-------- Supplied information --------
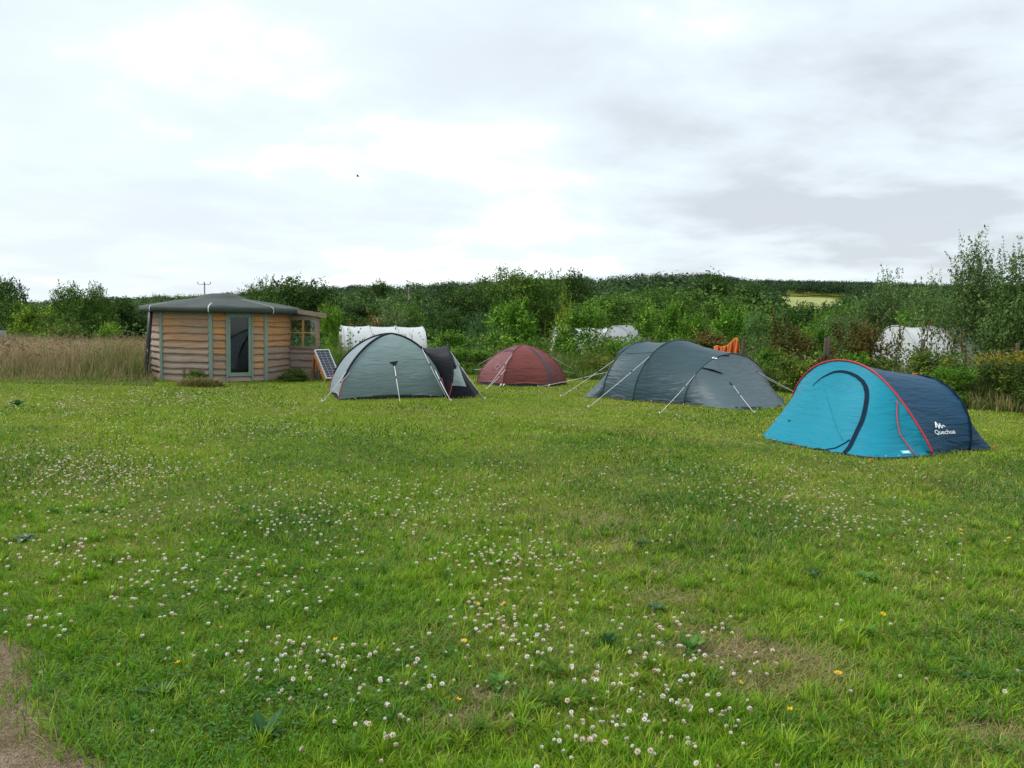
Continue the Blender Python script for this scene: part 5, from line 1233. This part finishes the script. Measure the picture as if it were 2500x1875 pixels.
veg('rusty', 1885, 700, 70, 20.6, 'reddish bush beside the left end of the big polytunnel', B_, (1, .9, 1), z=0)
for xx, tt, ww, lb in [(1945, 690, 70, 'thin rust-leaved sapling over the left part of the big polytunnel'), (2010, 680, 70, 'thin rust-leaved sapling over the middle of the big polytunnel'), (2065, 690, 70, 'thin rust-leaved sapling over the right part of the big polytunnel')]:
    veg('sparse', xx, tt, ww, 20.2, lb, 'sapling', (.8, .85, .8), z=0)
veg('rusty', 1770, 770, 110, 19.6, 'low brown brushwood behind the red arch of the turquoise tent', B_, (.7, .75, .8), z=0)
veg('bramble', 1900, 774, 130, 18.6, 'olive bramble thicket behind the turquoise tent', B_, (1.2, 1.2, .9), z=0)
veg('bramble', 2010, 756, 140, 17.6, 'dark bramble thicket above the navy end of the pop-up tent', B_, (1.15, 1.2, .8), z=0)
veg('bramble', 2110, 780, 150, 16.8, 'dark green bramble thicket under the tallest willow', B_, (1.1, 1.15, .8), z=0)
veg('bramble', 2200, 764, 130, 16.2, 'dark bramble thicket at the right edge', B_, (1.1, 1.15, .75), z=0)
for q in range(3): veg('bramble', 2290 + q * 110, 780, 150, 15.5 - q * .8, 'bramble thicket continuing beyond the right edge', B_, (.85, 1, .9), z=0, group='brambles past the right edge')
veg('hazel', 1205, 728, 60, 30, 'low leafy bush before the white tunnel end, between the two big hazels', B_, (.75, .85, .7), z=-.8)
veg('hazel', 1310, 735, 80, 30, 'low bush before the rounded white tunnel end left of the slate tent', B_, (.8, .9, .7), z=-.8)
veg('hazel', 1015, 752, 90, 23.6, 'low green bush at the lawn edge between the porch and the red tent', B_, (.7, .8, .7), z=0)
veg('hazel', 1140, 738, 90, 23.8, 'low dark leafy bush against the back of the red tent', B_, (.6, .72, .6), z=0)
veg('hazel', 1665, 752, 80, 20.4, 'low green bush by the fence post next to the towel', B_, (.65, .75, .65), z=0)
veg('bramble', 1625, 785, 90, 19.6, 'low bramble behind the pegged nose of the slate tent', B_, (1.1, 1.2, .8), z=0)
veg('bramble', 1720, 772, 110, 19.2, 'leafy bramble left of the red arch of the pop-up tent', B_, (1.2, 1.3, .8), z=0)
veg('hazel', 1850, 762, 90, 18.6, 'green leafy bush just above the red arch of the pop-up tent', B_, (.65, .8, .6), z=0)
veg('hazel', 2060, 790, 90, 16.4, 'low leafy weeds in front of the dark brambles, right of the pop-up tent', B_, (.6, .75, .6), z=0)
# tall weeds in front of the long polytunnel
for i, (xx, tt, ww, Y) in enumerate([(704, 732, 40, 24), (726, 744, 40, 23.6), (757, 700, 22, 24.5), (775, 745, 34, 23.8), (812, 722, 14, 25), (890, 708, 14, 25), (922, 738, 26, 24.4), (950, 745, 50, 24)]):
    veg('spire', xx, tt, ww, Y, 'tall leafy weed growing in front of the long white polytunnel', 'tall weed', (1.2, 1.25, .9), group='tall weeds before the long polytunnel', z=-.05)
# plants at the cabin
veg('bramble', 418, 800, 50, 18.5, 'small dark green plant against the cabin planks, left of the door', 'plant', (1.1, 1.3, 1), z=0)
veg('bramble', 632, 796, 62, 19.6, 'dark green leafy plant at the foot of the cabin porch', 'plant', (.9, 1.1, .9), z=0)
lv = veg('spire', 398, 790, 34, 18.6, 'little purple-flowered plant against the cabin planks', 'plant', (1.0, .55, 1.6), z=0)

# goldenrod heads at the right
for i, (xx, tt, ww, Y) in enumerate([(2130, 768, 30, 16.2), (2160, 764, 34, 16), (2190, 768, 34, 15.8), (2214, 764, 30, 15.6)]):
    P = at(xx * .46293, tt * .46293, Y); r_ = np.random.RandomState(300 + i); root = empty('goldenrod', (float(P[0]), float(P[1]), 0)); tag(root, 'tall goldenrod with yellow flower tops in front of the brambles at right', 'goldenrod', 'goldenrod at the right edge')
    W = ww * .463 * Y / F; n = 170; a = r_.randn(n, 3) * [.45 * W, .4 * W, .075]; Pp = P + a * 1.0 - V(0, 0, .06)
    v, f, c = leafq(Pp, unit(r_.randn(n, 3)), .028 * r_.uniform(.6, 1.2, n), .6, np.array([.42, .27, .012]) * r_.uniform(.5, 1.2, (n, 1))); link('blossom', arrmesh('blossom', v, f, c), PETAL, root)
    n = 500; a = np.stack([r_.randn(n) * .3 * W, r_.randn(n) * .3 * W, r_.rand(n) * (P[2] - .1)], 1); Pp = V(P[0], P[1], 0) + a
    v, f, c = leafq(Pp, unit(r_.randn(n, 3) + V(0, 0, .5)), .06 * r_.uniform(.6, 1.2, n), .35, np.array([.05, .09, .02]) * r_.uniform(.6, 1.3, (n, 1))); link('leaves', arrmesh('leaves', v, f, c), PETAL, root)

# ------------------------------------------------------------------ stuff: meadow, undergrowth, woods
# tall dry meadow at the left, fringed green where it meets the lawn
n = 60000; px = rs.uniform(-70, 152, n); Y = rs.uniform(0, 1, n); x = np.zeros(n); y = 17.6 + 15 * Y ** 1.2
x = (px - 512) / F * y
k = ~((np.hypot(x - OC[0], y - OC[1]) < 1.9)); x, y = x[k], y[k]; n = len(x)
m = fbm(x, y, 3.0, 71); m2 = fbm(x, y, 1.1, 72)
fringe = sst(19.3, 17.9, y + .5 * (m2 - .5))
h = (.62 + .5 * m) * rs.uniform(.55, 1.15, n) * (1 - .6 * fringe) * (.12 + .88 * sst(-.1, 1.5, y - 17.6 - 1.4 * fbm(x, y * 0, 1.1, 76))) * (1 - .25 * sst(22, 30, y))
green = rs.rand(n) < np.clip((m - .5) * 1.8 + .14 + .6 * fringe, .06, 1)
cb = np.where(green[:, None], np.array([.12, .20, .03]), np.array([.30, .235, .11])) * rs.uniform(.6, 1.35, (n, 1))
ct = np.where(green[:, None], np.array([.17, .25, .045]), np.where((rs.rand(n) < .55)[:, None], np.array([.36, .26, .16]), np.array([.45, .40, .22]))) * rs.uniform(.7, 1.3, (n, 1))
tag(blades('tall_grass', x, y, gz(x, y), h, .016 * rs.uniform(.6, 1.5, n), np.clip(rs.gamma(2, .15, n), 0, .8), cb, ct, GRASSM), 'tall dry seeding meadow grass left of the cabin', 'tall grass', kind='stuff')
n = 9000; px = rs.uniform(-70, 150, n); y = 18.2 + 12 * rs.rand(n) ** 1.5; x = (px - 512) / F * y; m = fbm(x, y, 2.5, 75); k = rs.rand(n) < (m - .3) * 2.4; x, y = x[k], y[k]; n = len(x)
P = np.stack([x, y, gz(x, y) + rs.uniform(.45, .95, n)], 1); v, f, c = leafq(P, unit(rs.randn(n, 3) * [1, 1, .3]), rs.uniform(.05, .12, n), .28, np.array([.26, .17, .11]) * rs.uniform(.6, 1.3, (n, 1)))
tag(link('seed_heads', arrmesh('seed_heads', v, f, c), GRASSM), 'pinkish brown seed heads floating over the tall meadow grass', 'seed heads', kind='stuff')
HX = np.array([-9, -6, -4, 0, 4, 6, 8, 10.5, 14, 20]); HY = np.array([24.5, 24, 22.6, 22.9, 21.2, 19.4, 16.9, 14.7, 12.2, 10])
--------
What the task asks: In your copy of the listing above, reproduce each line exactly and omit all pictures.

Final answer:
Continue the Blender Python script for this scene: part 5, from line 1233. This part finishes the script. Measure the picture as if it were 2500x1875 pixels.
veg('rusty', 1885, 700, 70, 20.6, 'reddish bush beside the left end of the big polytunnel', B_, (1, .9, 1), z=0)
for xx, tt, ww, lb in [(1945, 690, 70, 'thin rust-leaved sapling over the left part of the big polytunnel'), (2010, 680, 70, 'thin rust-leaved sapling over the middle of the big polytunnel'), (2065, 690, 70, 'thin rust-leaved sapling over the right part of the big polytunnel')]:
    veg('sparse', xx, tt, ww, 20.2, lb, 'sapling', (.8, .85, .8), z=0)
veg('rusty', 1770, 770, 110, 19.6, 'low brown brushwood behind the red arch of the turquoise tent', B_, (.7, .75, .8), z=0)
veg('bramble', 1900, 774, 130, 18.6, 'olive bramble thicket behind the turquoise tent', B_, (1.2, 1.2, .9), z=0)
veg('bramble', 2010, 756, 140, 17.6, 'dark bramble thicket above the navy end of the pop-up tent', B_, (1.15, 1.2, .8), z=0)
veg('bramble', 2110, 780, 150, 16.8, 'dark green bramble thicket under the tallest willow', B_, (1.1, 1.15, .8), z=0)
veg('bramble', 2200, 764, 130, 16.2, 'dark bramble thicket at the right edge', B_, (1.1, 1.15, .75), z=0)
for q in range(3): veg('bramble', 2290 + q * 110, 780, 150, 15.5 - q * .8, 'bramble thicket continuing beyond the right edge', B_, (.85, 1, .9), z=0, group='brambles past the right edge')
veg('hazel', 1205, 728, 60, 30, 'low leafy bush before the white tunnel end, between the two big hazels', B_, (.75, .85, .7), z=-.8)
veg('hazel', 1310, 735, 80, 30, 'low bush before the rounded white tunnel end left of the slate tent', B_, (.8, .9, .7), z=-.8)
veg('hazel', 1015, 752, 90, 23.6, 'low green bush at the lawn edge between the porch and the red tent', B_, (.7, .8, .7), z=0)
veg('hazel', 1140, 738, 90, 23.8, 'low dark leafy bush against the back of the red tent', B_, (.6, .72, .6), z=0)
veg('hazel', 1665, 752, 80, 20.4, 'low green bush by the fence post next to the towel', B_, (.65, .75, .65), z=0)
veg('bramble', 1625, 785, 90, 19.6, 'low bramble behind the pegged nose of the slate tent', B_, (1.1, 1.2, .8), z=0)
veg('bramble', 1720, 772, 110, 19.2, 'leafy bramble left of the red arch of the pop-up tent', B_, (1.2, 1.3, .8), z=0)
veg('hazel', 1850, 762, 90, 18.6, 'green leafy bush just above the red arch of the pop-up tent', B_, (.65, .8, .6), z=0)
veg('hazel', 2060, 790, 90, 16.4, 'low leafy weeds in front of the dark brambles, right of the pop-up tent', B_, (.6, .75, .6), z=0)
# tall weeds in front of the long polytunnel
for i, (xx, tt, ww, Y) in enumerate([(704, 732, 40, 24), (726, 744, 40, 23.6), (757, 700, 22, 24.5), (775, 745, 34, 23.8), (812, 722, 14, 25), (890, 708, 14, 25), (922, 738, 26, 24.4), (950, 745, 50, 24)]):
    veg('spire', xx, tt, ww, Y, 'tall leafy weed growing in front of the long white polytunnel', 'tall weed', (1.2, 1.25, .9), group='tall weeds before the long polytunnel', z=-.05)
# plants at the cabin
veg('bramble', 418, 800, 50, 18.5, 'small dark green plant against the cabin planks, left of the door', 'plant', (1.1, 1.3, 1), z=0)
veg('bramble', 632, 796, 62, 19.6, 'dark green leafy plant at the foot of the cabin porch', 'plant', (.9, 1.1, .9), z=0)
lv = veg('spire', 398, 790, 34, 18.6, 'little purple-flowered plant against the cabin planks', 'plant', (1.0, .55, 1.6), z=0)

# goldenrod heads at the right
for i, (xx, tt, ww, Y) in enumerate([(2130, 768, 30, 16.2), (2160, 764, 34, 16), (2190, 768, 34, 15.8), (2214, 764, 30, 15.6)]):
    P = at(xx * .46293, tt * .46293, Y); r_ = np.random.RandomState(300 + i); root = empty('goldenrod', (float(P[0]), float(P[1]), 0)); tag(root, 'tall goldenrod with yellow flower tops in front of the brambles at right', 'goldenrod', 'goldenrod at the right edge')
    W = ww * .463 * Y / F; n = 170; a = r_.randn(n, 3) * [.45 * W, .4 * W, .075]; Pp = P + a * 1.0 - V(0, 0, .06)
    v, f, c = leafq(Pp, unit(r_.randn(n, 3)), .028 * r_.uniform(.6, 1.2, n), .6, np.array([.42, .27, .012]) * r_.uniform(.5, 1.2, (n, 1))); link('blossom', arrmesh('blossom', v, f, c), PETAL, root)
    n = 500; a = np.stack([r_.randn(n) * .3 * W, r_.randn(n) * .3 * W, r_.rand(n) * (P[2] - .1)], 1); Pp = V(P[0], P[1], 0) + a
    v, f, c = leafq(Pp, unit(r_.randn(n, 3) + V(0, 0, .5)), .06 * r_.uniform(.6, 1.2, n), .35, np.array([.05, .09, .02]) * r_.uniform(.6, 1.3, (n, 1))); link('leaves', arrmesh('leaves', v, f, c), PETAL, root)

# ------------------------------------------------------------------ stuff: meadow, undergrowth, woods
# tall dry meadow at the left, fringed green where it meets the lawn
n = 60000; px = rs.uniform(-70, 152, n); Y = rs.uniform(0, 1, n); x = np.zeros(n); y = 17.6 + 15 * Y ** 1.2
x = (px - 512) / F * y
k = ~((np.hypot(x - OC[0], y - OC[1]) < 1.9)); x, y = x[k], y[k]; n = len(x)
m = fbm(x, y, 3.0, 71); m2 = fbm(x, y, 1.1, 72)
fringe = sst(19.3, 17.9, y + .5 * (m2 - .5))
h = (.62 + .5 * m) * rs.uniform(.55, 1.15, n) * (1 - .6 * fringe) * (.12 + .88 * sst(-.1, 1.5, y - 17.6 - 1.4 * fbm(x, y * 0, 1.1, 76))) * (1 - .25 * sst(22, 30, y))
green = rs.rand(n) < np.clip((m - .5) * 1.8 + .14 + .6 * fringe, .06, 1)
cb = np.where(green[:, None], np.array([.12, .20, .03]), np.array([.30, .235, .11])) * rs.uniform(.6, 1.35, (n, 1))
ct = np.where(green[:, None], np.array([.17, .25, .045]), np.where((rs.rand(n) < .55)[:, None], np.array([.36, .26, .16]), np.array([.45, .40, .22]))) * rs.uniform(.7, 1.3, (n, 1))
tag(blades('tall_grass', x, y, gz(x, y), h, .016 * rs.uniform(.6, 1.5, n), np.clip(rs.gamma(2, .15, n), 0, .8), cb, ct, GRASSM), 'tall dry seeding meadow grass left of the cabin', 'tall grass', kind='stuff')
n = 9000; px = rs.uniform(-70, 150, n); y = 18.2 + 12 * rs.rand(n) ** 1.5; x = (px - 512) / F * y; m = fbm(x, y, 2.5, 75); k = rs.rand(n) < (m - .3) * 2.4; x, y = x[k], y[k]; n = len(x)
P = np.stack([x, y, gz(x, y) + rs.uniform(.45, .95, n)], 1); v, f, c = leafq(P, unit(rs.randn(n, 3) * [1, 1, .3]), rs.uniform(.05, .12, n), .28, np.array([.26, .17, .11]) * rs.uniform(.6, 1.3, (n, 1)))
tag(link('seed_heads', arrmesh('seed_heads', v, f, c), GRASSM), 'pinkish brown seed heads floating over the tall meadow grass', 'seed heads', kind='stuff')
HX = np.array([-9, -6, -4, 0, 4, 6, 8, 10.5, 14, 20]); HY = np.array([24.5, 24, 22.6, 22.9, 21.2, 19.4, 16.9, 14.7, 12.2, 10])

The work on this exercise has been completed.